The sales tax holiday was nice, but Wisconsin Republicans could have helped consumers so much more by repealing the Minimum Markup laws and letting the invisible hand work. Their failure is not inexplicable, but very disappointing. MacIver runs some numbers.
Like in past years, families in Milwaukee buying basic items like notebooks, markers, and crayons can expect to pay anywhere from 14 to 146 percent more than Walmart shoppers in Dubuque, Iowa, and Kalamazoo, Mich.
A 24-pack of Crayola Crayons posted the largest price difference, costing 146 percent more in Milwaukee than in cities in the neighboring states. The same was true for similar basic school supplies.

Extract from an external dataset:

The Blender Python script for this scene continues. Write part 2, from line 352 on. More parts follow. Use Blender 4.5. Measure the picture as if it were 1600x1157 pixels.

Parents picking up a one-subject notebook at Walmart in Dubuque, for example, only paid 25 cents. That same notebook cost 40 cents in Milwaukee – a 60 percent gap. Crayola markers cost 97 cents in Kalamazoo, but thanks to the archaic minimum markup law, those same markers cost $1.97 in Milwaukee, a whopping 103 percent difference.
A Texas Instruments graphing calculator cost $100 in Milwaukee, but just $88 in both Iowa and Michigan.
The added costs stack up. A basic shopping list would cost 17 percent more for a Milwaukee back-to-school shopper than in nearby states – 85 percent more not including the calculator.